Perhaps a new society of priests and permanent deacons could come to the aid of Church of Boston and other struggling churches across North America.

            Why?

            On May 25, the Archdiocese of Boston announced that it was closing 65 of its 357 parishes. That is nearly a fifth of the parishes in the Archdiocese. These parishes had a weekly mass attendance totaling more than 25,000 souls, according to the attendance figures posted on the Archdiocese’s own web site. These are active Catholics, not just people carried on the books.

            These 65 parish closures are added to more than 55 parishes closed by Boston between 1985 and 2003. The Archdiocese of Boston has now closed more churches than many dioceses have altogether.

Some of the closures could not be avoided. They are the inevitable outcome of a decline in mass attendance and a long-term movement of Catholics away from older established parishes to remote suburbs.

            While some parishes probably could not be saved, there were several that are vibrant communities; financially solvent and spiritually alive. Three of the closed parishes listed more than 1,000 people at Sunday mass. Some had 60 funerals and as many as 100 baptisms. In some dioceses these would be considered showcase parishes. These are communities that should not be lost.

            The May announcement was a staggering blow to a church already reeling from the child abuse scandal. That scandal surfaced hundreds of victims. This past year the Archdiocese reached an 85 million dollar settlement with several hundred victims. 

But one of the principal reasons given by Archbishop Sean O’Malley for the closures was not the scandal, but the shortage of priests to serve all 357 parishes.

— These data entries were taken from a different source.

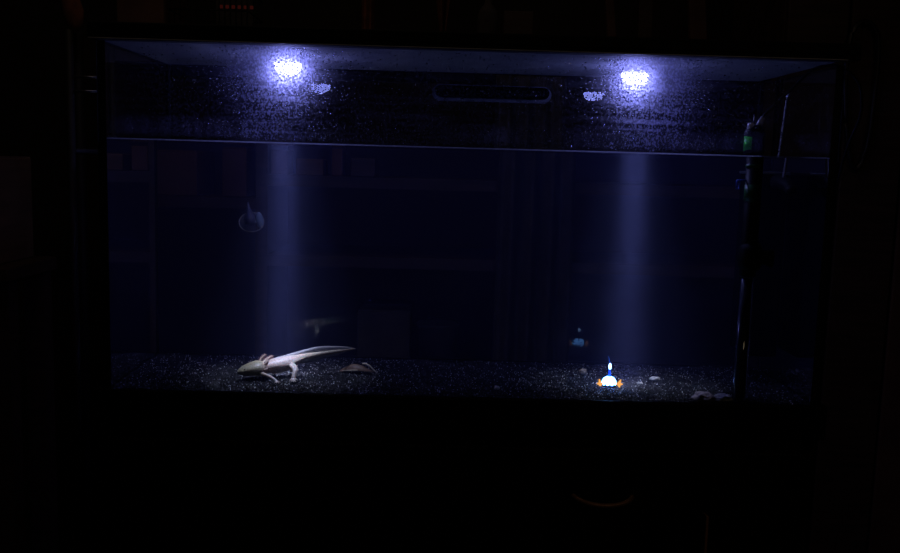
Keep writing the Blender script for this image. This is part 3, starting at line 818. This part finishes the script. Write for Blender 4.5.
tube(b, [(HX + 0.01, HY, 0.19), (HX + 0.024, HY - 0.002, 0.188), (HX + 0.030, HY - 0.002, 0.188)], [0.008, 0.010, 0.013], 16)
obj('bracket', b, M_black, heat)
cp = smooth_path([(HX + 0.004, HY, 0.3565), (HX + 0.0065, HY, 0.3640), (HX + 0.014, HY, 0.375), (0.412, 0.034, 0.4065), (0.429, 0.040, 0.4225), (0.4415, 0.045, 0.4312), (0.452, 0.044, 0.4350), (0.463, 0.044, 0.4368), (0.477, 0.044, 0.4345), (0.492, 0.045, 0.4245), (0.504, 0.047, 0.409), (0.513, 0.06, 0.375), (0.517, 0.10, 0.335), (0.515, 0.12, 0.28), (0.512, 0.14, 0.20), (0.510, 0.18, 0.0), (0.51, 0.25, -0.3), (0.52, 0.30, -0.78)], 5)
cb = obj('cable', tube(bmesh.new(), cp, 0.0019, 8), M_cable, heat); cb['label'] = 'black cable arching out over the tank rim'
obj('cable_gland', tube(bmesh.new(), [(HX + 0.0035, HY, 0.355), (HX + 0.0055, HY, 0.361), (HX + 0.0085, HY, 0.3672)], [0.0042, 0.0036, 0.003], 10), plain('grey_gland', (0.35, 0.35, 0.38), rough=0.3), heat)

# ------------------------------------------------------------------ internal filter at the right pane
fil = empty('internal_filter', (0.420, 0.19, 0.039), 'tall black internal filter box against the right side glass, behind the heater', 'filter')
bm = bx(0.3985, 0.4425, 0.14, 0.24, 0.040, 0.296, bev=0.004)
obj('filter_body', bm, M_blackgloss, fil, smooth=False)
bm = bx(0.397, 0.4430, 0.1385, 0.2415, 0.2945, 0.2985, bev=0.001)
o_ = obj('filter_rim', bm, plain('grey_rim', (0.10, 0.11, 0.12), rough=0.35), fil, smooth=False); o_['label'] = 'thin grey upper rim'
for z_ in (0.08, 0.25):
    obj('mount', tube(bmesh.new(), [(0.442, 0.19, z_), (0.450, 0.19, z_), (0.4552, 0.19, z_)], [0.005, 0.007, 0.013], 14), M_black, fil)
obj('nozzle', tube(bmesh.new(), smooth_path([(0.425, 0.15, 0.285), (0.4275, 0.120, 0.284), (0.430, 0.100, 0.280), (0.432, 0.085, 0.272)], 4), [0.011 - 0.0003 * i for i in range(13)], 14), M_black, fil)
o_ = obj('air_tube', tube(bmesh.new(), smooth_path([(0.426, 0.110, 0.290), (0.428, 0.112, 0.310), (0.431, 0.113, 0.345), (0.434, 0.114, 0.385), (0.4355, 0.114, 0.4015)], 5), 0.0022, 8), plain('clear_tube', (0.12, 0.12, 0.14), rough=0.3), fil); o_['label'] = 'thin clear air tube'
b = bmesh.new(); lathe(b, [(0.0026, 0), (0.0030, 0.001), (0.0028, 0.005), (0, 0.006)], (0.4355, 0.114, 0.4005), 12)
o_ = obj('tube_tip', b, plain('pale_tip', (0.75, 0.78, 0.85), rough=0.3), fil); o_['label'] = 'pale tip of the air tube'

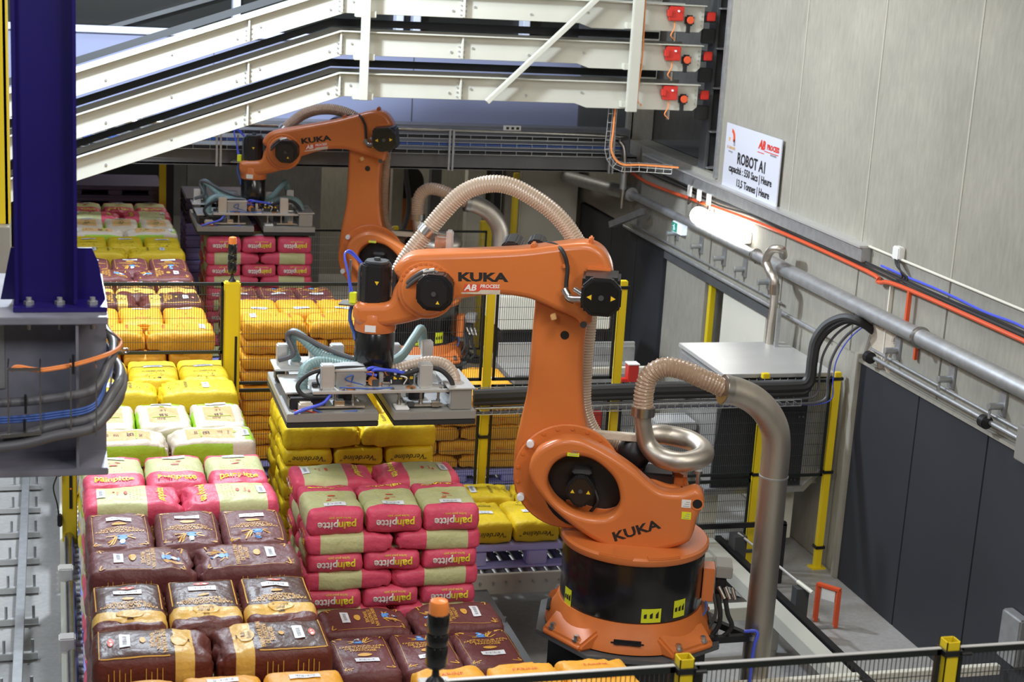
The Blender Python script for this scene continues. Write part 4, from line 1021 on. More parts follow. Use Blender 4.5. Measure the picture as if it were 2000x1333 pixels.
# ================================================================ ROBOTS
RA = 20.0
RC = Vector((4.18, 11.0, 0))
_n = Vector((-math.sin(R(RA)), -math.cos(R(RA)), 0)); _xl = Vector((-math.cos(R(RA)), math.sin(R(RA)), 0))
def lc(x, y, off=.2):
    """photo-measured point on the vertical plane of the arm, shifted sideways by off; gives (forward, up)"""
    d = _r*((x-1000)/FPX)-_u*((y-666.5)/FPX)+_f; p0 = RC+_n*off
    t = (p0-EYE).dot(_n)/d.dot(_n); w = EYE+d*t
    return ((w-p0).dot(_xl), w.z)
def lcs(pts, off): return [lc(x, y, off) for x, y in pts]
def lv(x, y, off): a, b = lc(x, y, off); return Vector((a, off, b))
A3 = Vector((.438, 0, 3.516)); A5 = Vector((1.616, 0, 3.371))
def plate(outs, y0, y1, bevel, xf=None, mb=None, sm=True, mi=0):
    v, f = shape2d(outs, abs(y1-y0), bevel, 3, sm)
    mb = mb or MB(xf); ym = (y0+y1)/2
    return mb.add([(p.x, ym+p.z, p.y) for p in v], [tuple(reversed(q)) for q in f], mi)

def octo(cx, cz, rx, rz, c=.32):
    return [(cx-rx, cz-rz*c), (cx-rx, cz+rz*c), (cx-rx*c, cz+rz), (cx+rx*c, cz+rz), (cx+rx, cz+rz*c), (cx+rx, cz-rz*c), (cx+rx*c, cz-rz), (cx-rx*c, cz-rz)]

def warn_tri(mb, c, s, ax=(1, 0, 0), up=(0, 0, 1)):
    ax = Vector(ax); up = Vector(up); nn = ax.cross(up).normalized()*-.001; c = Vector(c)
    vs = [c-ax*s-up*s*.8, c+ax*s-up*s*.8, c+up*s]
    return mb.add([v for v in vs]+[v+nn for v in vs], [(0, 1, 2), (5, 4, 3), (0, 3, 4, 1), (1, 4, 5, 2), (2, 5, 3, 0)])

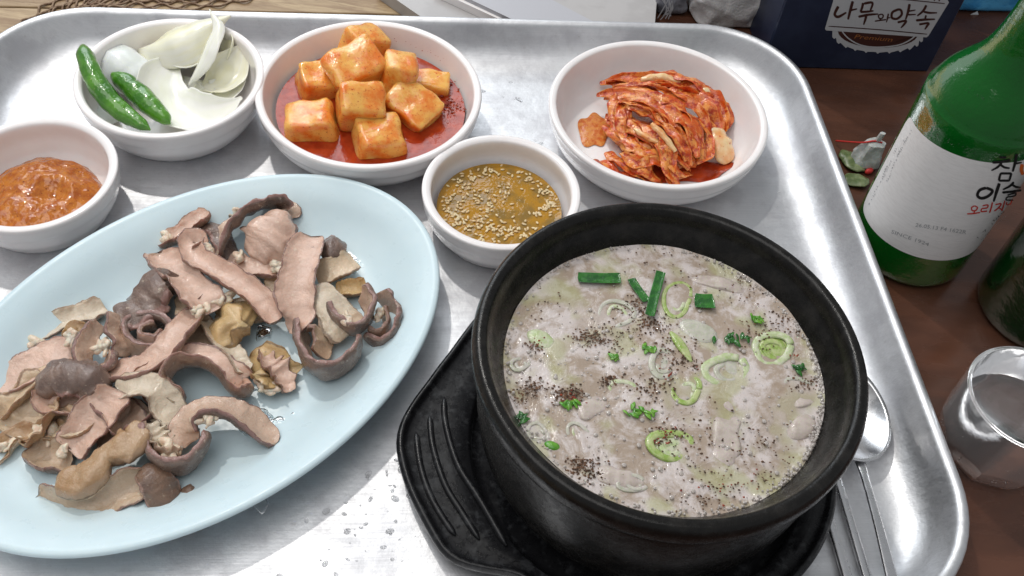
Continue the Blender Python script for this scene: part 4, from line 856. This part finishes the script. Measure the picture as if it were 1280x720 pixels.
# label: a patch wrapped round the body, between two angles and two heights, with rounded corners
pL = on_cyl(1100, 250, BC, BR+.015); aL = math.atan2(-(.0), -1)
view = math.atan2(-BC[1]+0, -BC[0])                 # direction from bottle to viewer
V = []; nu, nv = 60, 24; th0, th1, z0, z1 = view-radians(72), view+radians(84), 2.5, 9.7
def lab(u, v, off):
    a = th0+(th1-th0)*u; z = z0+(z1-z0)*v + u*(.5+.8*v); return (BC[0]+(BR+off)*cos(a), BC[1]+(BR+off)*sin(a), z+T0)
for off in (.012,):
    for i in range(nu+1):
        for j in range(nv+1):
            u, v = i/nu, j/nv; w = (th1-th0)*BR; h = z1-z0; rc = .75; x, y = u*w, v*h
            # pull the corner samples onto a rounded corner
            ex, ey = min(x, w-x), min(y, h-y)
            if ex < rc:
                s = rc-sqrt(max(0, rc*rc-(rc-ex)**2)); y = max(s, min(h-s, y)) if ey < rc else y
            V.append(lab(x/w, y/h, off))
F = [(i*(nv+1)+j, (i+1)*(nv+1)+j, (i+1)*(nv+1)+j+1, i*(nv+1)+j+1) for i in range(nu) for j in range(nv)]
lab_o = add('paper_label', V, F, MT['paper'], bot)
B = lambda x, y: (1060+x/2.768, 120+y/2.768)
fB = lambda x, y: on_cyl(*B(x, y), BC, BR+.03)
big = [(8, [(524, 212), (548, 213)]), (9, [(500, 230), (530, 228), (562, 222)]), (8, [(532, 230), (518, 246), (496, 258, .6)]), (8, [(528, 238), (542, 247), (560, 250, .7)]), (10, [(584, 200), (578, 232), (570, 262, .7)]), (8, [(578, 234), (602, 230, .6)]),
       (8, [(528, 268), (522, 293)]), (8, [(526, 268), (566, 268)]), (8, [(566, 267), (558, 293)]), (8, [(522, 293), (560, 293)]),
       (10, [(478, 318), (456, 326), (448, 344), (462, 354), (486, 346), (500, 328), (478, 318)]), (11, [(524, 302), (514, 332), (504, 366, .6)]),
       (8, [(574, 298), (560, 312), (536, 324, .7)]), (8, [(568, 306), (580, 314), (598, 317, .7)]), (8, [(534, 334), (566, 331), (600, 326)]), (5, [(552, 343), (580, 336), (576, 346), (552, 350), (548, 360), (572, 360)])]
strokes('black_lettering', big, fB, INK['black_ink'], lab_o)
red = [(4.5, [(438, 380), (428, 386), (430, 396), (442, 396), (448, 386), (438, 380)]), (4.5, [(438, 398), (436, 405)]), (4.5, [(412, 408), (432, 407), (458, 403)]), (4.5, [(466, 380), (484, 377), (481, 387), (464, 390), (462, 400), (482, 398)]), (5, [(500, 368), (496, 386), (490, 404)]),
       (4.5, [(510, 376), (530, 373), (520, 388), (506, 398)]), (4.5, [(520, 384), (532, 394)]), (5, [(543, 362), (538, 380), (532, 398)]), (4, [(550, 366), (549, 376), (560, 374)]), (4, [(568, 358), (562, 376)])]
strokes('red_lettering', red, fB, INK['red_ink'], lab_o)
strokes('orange_mark', [(12, [(603, 236), (600, 256), (606, 272)])], fB, INK['orange_ink'], lab_o)
text('since_lettering', 'SINCE 1924', (148, 474), (278, 520), 13, fB, INK['grey_ink'], lab_o)
text('date_print', '26.05.13 F4 1622R', (232, 452), (408, 478), 14, fB, INK['grey_ink'], lab_o, shear=.1)
R_ = rnd(52)                                   # print too small to read in the photograph: rows of tiny glyph-like marks
def tiny_print(p0, p1, h, n, mt):
    S = []; dx, dy = (p1[0]-p0[0])/n, (p1[1]-p0[1])/n; L = sqrt(dx*dx+dy*dy); ux, uy = dy/L, -dx/L
    for k in range(n):
        if R_.random() < .15: continue
        x, y = p0[0]+dx*k, p0[1]+dy*k
        for q in range(3):
            a, b, c_, d_ = [R_.uniform(0, 1) for _ in range(4)]
            S.append((h*.16, [(x+dx*.75*a+ux*h*b, y+dy*.75*a+uy*h*b), (x+dx*.75*c_+ux*h*d_, y+dy*.75*c_+uy*h*d_)]))
    strokes('small_print', S, fB, mt, lab_o)
tiny_print((452, 496), (545, 398), 9, 12, INK['black_ink']); tiny_print((462, 500), (548, 414), 5, 18, INK['grey_ink'])
for a, b in [((172, 210), (224, 118)), ((136, 300), (200, 150)), ((122, 290), (170, 180)), ((76, 378), (140, 240))]: tiny_print(a, b, 7, 16, INK['grey_ink'])
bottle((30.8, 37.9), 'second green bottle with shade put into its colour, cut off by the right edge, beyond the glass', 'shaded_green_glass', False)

R_ = rnd(44); pr = []
for k in range(300):
    zz = R_.uniform(10.6, 13.4) if k < 230 else R_.uniform(.8, 2.4); a = view+(R_.gauss(-.25, .38) if k < 230 else R_.uniform(-1.2, 1.2))
    rb = BR if zz < 11 else BR-.08-(zz-11)**1.55*.21; s_ = R_.uniform(.012, .038)
    pr.append(blob((BC[0]+(rb+.0)*cos(a), BC[1]+rb*sin(a), T0+zz), (s_, s_, s_*1.3), 0, 7, 5))
add('condensation', *merge(pr), MT['water'], bot)['kind'] = 'stuff'

# ------------------------------------------------------------------ glass of water
GC = (25.75, 27.85); GH = 5.1
MT['clear_glass'] = mat('clear_glass', (1, .98, .98), .04, trans=.86, ior=1.47); g = G(MT['clear_glass']); g.bump(g.noise(.9), .03); g.bump(g.noise(14, 2), .002); g.rough(g.ramp(g.noise(1.6, 4), .5, .75, .02, .14))
glass = empty('drinking_glass', (*GC, T0), 'small faceted clear glass half full of water, right of the tray', 'glass')
V = []; n_ = 96
gp = [(.01, 0, 1), (1.9, 0, 1), (2.2, .08, 1), (2.55, .55, 1), (2.85, 1.35, 1), (2.98, 1.9, .6), (3.0, 2.2, 0), (3.04, 3.3, 0), (3.09, GH-.15, 0), (3.07, GH, 0), (2.93, GH+.02, 0), (2.86, GH-.12, 0), (2.74, 3.3, 0), (2.60, 2.0, 0), (2.35, 1.15, 0), (1.9, .85, 0), (.01, .8, 0)]
for r, z, fct in smooth_prof(gp, 3):
    for j in range(n_):
        a = 2*pi*j/n_; q = (a % (2*pi/9))-pi/9; k = (cos(pi/9)/cos(q)*1.02) if fct > 0 else 1; rr = r*(1+(k-1)*max(0, min(1, fct))); V.append((GC[0]+rr*cos(a), GC[1]+rr*sin(a), T0+z))
add('glass_body', V, ring_faces(n_, len(smooth_prof(gp, 3))), MT['clear_glass'], glass, flat_angle=25)
wp = [(.01, .83), (1.88, .88), (2.33, 1.18), (2.585, 2.0), (2.72, 3.15), (2.66, 3.10), (.01, 3.08)]
lathe('water', wp, (*GC, T0), MT['water'], glass, n=96, flat_angle=40)
R_ = rnd(3); pr = []
for k in range(160):
    a = R_.uniform(2.2, 5.6); z = R_.uniform(1.2, 3.2); r = 2.86+.11*(z-1.6); s = R_.uniform(.015, .05); pr.append(blob((GC[0]+r*cos(a), GC[1]+r*sin(a), T0+z), (s, s, s*1.2), 0, 7, 5))
add('condensation', *merge(pr), MT['water'], glass)['kind'] = 'stuff'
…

Boston lists 505 active diocesan priests in the Official Catholic Directory for 2003.  There were 715 religious order priests, including ones teaching at universities, colleges and high schools.

According to the Associated Press, 130 of Boston’s active pastors are over the age of 70. The median age of priests in Boston is about 60. This year Boston ordained only seven men to the priesthood. In ten years there will be more retired priests than active priests.

Clearly there is a need, in places like Boston, to send in reinforcements. Why? Because we want to keep the church alive.

In the 19th century hundreds of Irish railroad workers fell away from the Catholic Church in the rural South where they found no priests and no parishes. Without the sacramental life of the church, they turned to the spiritual sustenance they could find in evangelical churches. The same thing could happen today.

            Why couldn’t we develop some system of assistance, especially with permanent deacons. We now have more than 14,000 deacons nation-wide. We ordain many more each year.

They could be sent in as parish administrators. They can conduct Eucharistic services, preach, teach, baptize, witness marriages and conduct funerals. As a temporary expedient, viable parishes could be kept alive until some new source of priests could be found.

            It is a tragedy to loose a parish. It is an even greater tragedy to loose souls because there is no one to minister to them. It is time for us to think anew. Boston is not an isolated case.